Given that defendant specifically agreed to the issuance of the no-contact order in the ammunition case as part of the negotiated plea agreement, we asked for supplemental briefing from the parties on whether defendant should be estopped from challenging the no-contact order on appeal. “When, as here, the court has jurisdiction of the subject, a party who seeks or consents to action beyond the court’s power as defined by statute or decisional rule may be estopped to complain of the ensuing action in excess of jurisdiction. [Citations.] Whether he shall be estopped depends on the importance of the irregularity not only to the parties but to the functioning of the courts and in some instances on other considerations of public policy. A litigant who has stipulated to a procedure in excess of jurisdiction may be estopped to question it when ‘To hold otherwise would permit the parties to trifle with the courts.’” (In re Griffin (1967) 67 Cal.2d 343, 347-348.)
In his supplemental brief, defendant contends he should not be estopped from challenging the no-contact order because “the irregularity is too great” because what the trial court did was, in effect, issue a civil restraining order in a completely unrelated criminal case. Defendant also suggests that it offends public policy to “impose what amounts to a civil judgment on unrelated criminal conduct.”
We are not persuaded. The irregularity here is not nearly as significant as defendant contends, nor do we perceive any public policy that is offended by the agreed-upon imposition of the 10-year no-contact order in the ammunition case. By agreeing to the order, defendant did not agree to a consequence that was unsupported by the law based on the charges that were then facing him. As we have noted, the no-contact order could have been imposed in the second stalking case had defendant pled guilty or no contest to the stalking charge in that case. Indeed, absent the plea agreement defendant potentially faced not only the imposition of a 10-year no-contact order in the second stalking case, but also a prison term in that case and a prison term in the ammunition case. Additionally, the prison term in the ammunition case could have included additional time for the prior conviction enhancement, and the prison terms in both the second stalking case and the ammunition case could have been imposed to run consecutively to each other and to the term defendant was already serving in the first stalking case. By agreeing to a no-contact order and a two-year prison term to run concurrently to the term he was already serving in exchange for dismissal of the second stalking case and of the prior conviction allegation in the ammunition case, defendant obtained a significant benefit by ensuring himself of no additional prison time beyond what he was already serving.
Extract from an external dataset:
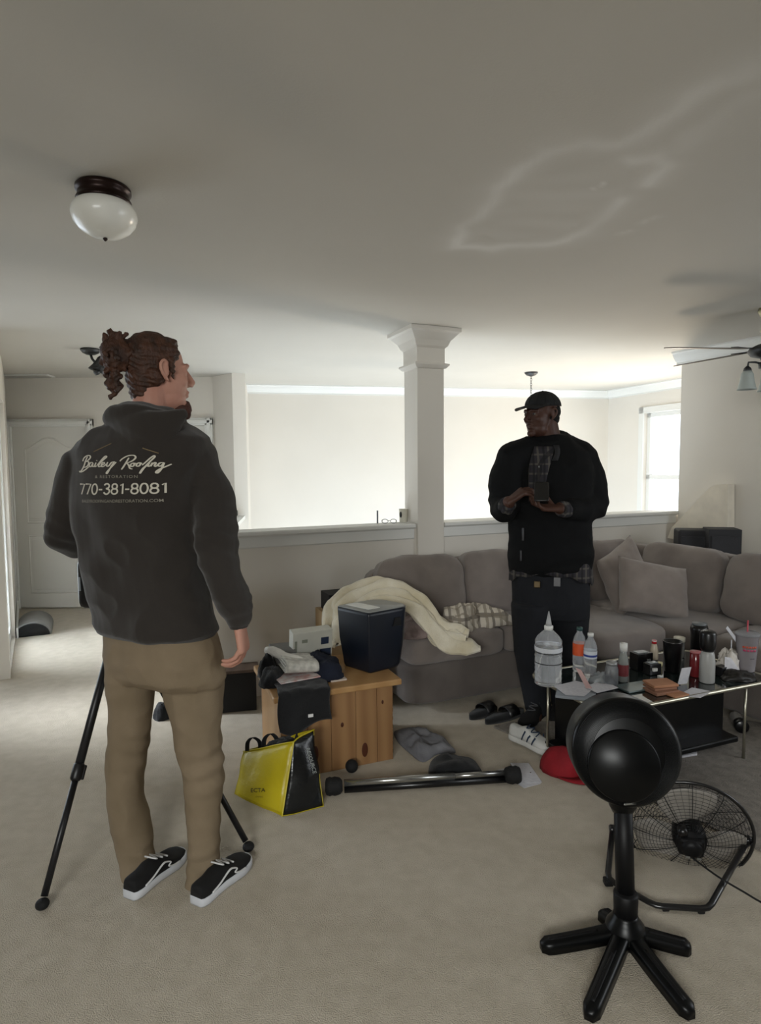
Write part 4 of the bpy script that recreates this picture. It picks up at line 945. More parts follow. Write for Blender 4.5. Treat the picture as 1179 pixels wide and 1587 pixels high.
# can under the table
a, b = FL(1138, 1122), FL(1156, 1150)
e = empty('drink_can', (a + b) / 2, 'grey can with dark end lying on the rug at the table\'s right end', 'can')
bm = BM(); M_ = zf(b - a, a + Z * .046); lathe(bm, [(.024, 0), (.03, .006), (.032, .02), (.032, .10), (.030, .105)], M_, 24); obj('body', bm, mat('can_grey', '7c7a78', .4), e)
bm = BM(); lathe(bm, [(.034, .105), (.036, .11), (.036, .15), (.03, .156)], M_, 24); obj('dark_end', bm, M_blk, e)
# pole with knob ends
pa, pb = FL(516, 1232), FL(795, 1214); pa.z = pb.z = .04
pd = (pb - pa).normalized()
pole = empty('exercise_bar', V(((pa.x + pb.x) / 2, (pa.y + pb.y) / 2, 0)), 'long silver and black bar with rounded black ends lying across the carpet', 'bar')
bm = BM(); cyl(bm, pa + pd * .05 + Z * .012, pa + pd * .55 + Z * .012, .0155); obj('outer_tube', bm, mat('chrome_tube', 'b4b4b0', .22, metal=.9), pole)
bm = BM(); cyl(bm, pa + pd * .50 + Z * .012, pb - pd * .03 + Z * .012, .0125); obj('inner_tube', bm, mat('chrome_tube2', '9a9a98', .22, metal=.9), pole)
bm = BM(); cyl(bm, pa + pd * .05 - Z * .017 - V((0, .0, 0)), pb - pd * .03 - Z * .017, .0165); obj('black_tube', bm, M_blk, pole)
M_rub = mat('black_rubber', '0d0d0e', .8, bump=.3, bscale=150)
for q, sgn in ((pa, 1), (pb, -1)):
    bm = BM(); lathe(bm, [(.018, -.035), (.034, -.03), (.040, -.015), (.037, -.004), (.040, .008), (.037, .022), (.034, .032), (.022, .042)], zf(pd * sgn, q), 18); obj('end_knob', bm, M_rub, pole)
blob([(664, 1194), (672, 1184), (700, 1184), (735, 1190), (750, 1206), (735, 1211), (700, 1212), (668, 1210)], .075, M_blackcloth, 'black_beanie', 'black knit beanie lying behind the long bar on the carpet', 'hat', amp=.25, seed=9)
q = FL(545, 1197); bm = BM(); ell(bm, q + Z * .031, (.031, .031, .031)); obj('black_ball', bm, M_rub, label='small black ball against the front of the wooden chest', cat='ball')
# ------------------------------------------------------------------ yellow shopping bag
M_yel = mat('yellow_bag', 'b9a81a', .35, col2='a89812', nscale=5, bump=.35, bscale=22, spec=.5)
M_bagblk = mat('bag_black_panel', '17191a', .25, bump=.3, bscale=25, col2='0e0f10')
bag = empty('shopping_bag', FL(430, 1235), 'bright yellow reusable shopping bag with a glossy black side panel, slumped on the carpet', 'bag')
# corner points
g = [FL(362, 1230), FL(437, 1266), FL(502, 1250), FL(430, 1218)]       # bottom: left, front, right, back
tA_ = AT(376, 1164, g[0].y + .04); tB_ = AT(455, 1150, g[1].y + .09); tC_ = AT(486, 1131, g[2].y + .10); tD_ = AT(430, 1148, g[3].y + .06)
def bagring(t):
    cs = [g[i].lerp([tA_, tB_, tC_, tD_][i], t) for i in range(4)]; c = sum(cs, V((0, 0, 0))) / 4; out = []
    for i in range(4):
        a, b = cs[i], cs[(i + 1) % 4]
        for s in range(8):
            u = s / 8; p = a.lerp(b, u); nrm = (p - c); nrm.z = 0; nrm.normalize()
            bulge = .022 * math.sin(PI * u) * math.sin(PI * min(1, t * 1.0 + .05)) - .012 * (t > .95) * math.sin(PI * u)
            out.append(p + nrm * (bulge + .010 * nz3(p, 12, 2) * (1 - .3 * t)) + Z * (.004 * nz3(p, 10, 5) if t > .05 else 0))
    return out
nb = 14; RR = [bagring(i / nb) for i in range(nb + 1)]
def wallpart(name, i0, i1, m):
    bm = BM(); vs = [[bm.verts.new(r[k % 32]) for k in range(i0, i1 + 1)] for r in RR]
    for a in range(nb):
        for k in range(i1 - i0): bm.faces.new([vs[a][k], vs[a][k + 1], vs[a + 1][k + 1], vs[a + 1][k]]).smooth = True
    o = obj(name, bm, m, bag, recalc=False); md = o.modifiers.new('s', 'SOLIDIFY'); md.thickness = .003; md.offset = -1; return o
wallpart('front_panel', 0, 8, M_yel); wallpart('side_panel', 8, 16, M_bagblk); wallpart('rear_panel', 16, 32, M_yel)
bm = BM(); bm.faces.new([bm.verts.new(p + Z * .004) for p in RR[0]]); o = obj('bottom_panel', bm, M_yel, bag); md = o.modifiers.new('s', 'SOLIDIFY'); md.thickness = .003
bm = BM(); tube(bm, spline([g[1], g[1].lerp(tB_, .5) + V((.0, -.006, 0)), tB_], 6), .0028, n=6); obj('piping', bm, mat('bag_piping', 'cfc04a', .5), bag)
bm = BM(); tube(bm, RR[-1], .0035, n=6, closed=True); obj('rim_hem', bm, M_yel, bag)
def strap(P, wd, nm='handle'):
    sp_ = spline(P, 6); bm = BM(); rs = []
    for i, p in enumerate(sp_):
        dd = (sp_[min(i + 1, len(sp_) - 1)] - sp_[max(0, i - 1)]).normalized(); s = V((.9, .3, 0)) * wd; nn = dd.cross(s).normalized() * .0012
        rs.append([p - s + nn, p + s + nn, p + s - nn, p - s - nn])
    rings(bm, rs); obj(nm, bm, M_blackcloth, bag)
m1 = tA_.lerp(tB_, .35); m2 = tA_.lerp(tB_, .75)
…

It is also important to note that in arguing against the no-contact order, defendant does not seek to set aside the plea agreement as a whole; rather, he seeks simply to excise the no-contact order from the agreement, thereby depriving the People of one of the benefits they bargained for but leaving him with all of the benefits he bargained for. “In this circumstance, we comfortably can say that defendant is merely ‘trifling with the courts.’ [Citations.] Accordingly, defendant is estopped from avoiding the plea agreement which he voluntarily accepted . . . .” (People v. Beebe (1989) 216 Cal.App.3d 927, 935.)
DISPOSITION
The judgment is affirmed.
We concur: SCOTLAND, P.J., NICHOLSON, J.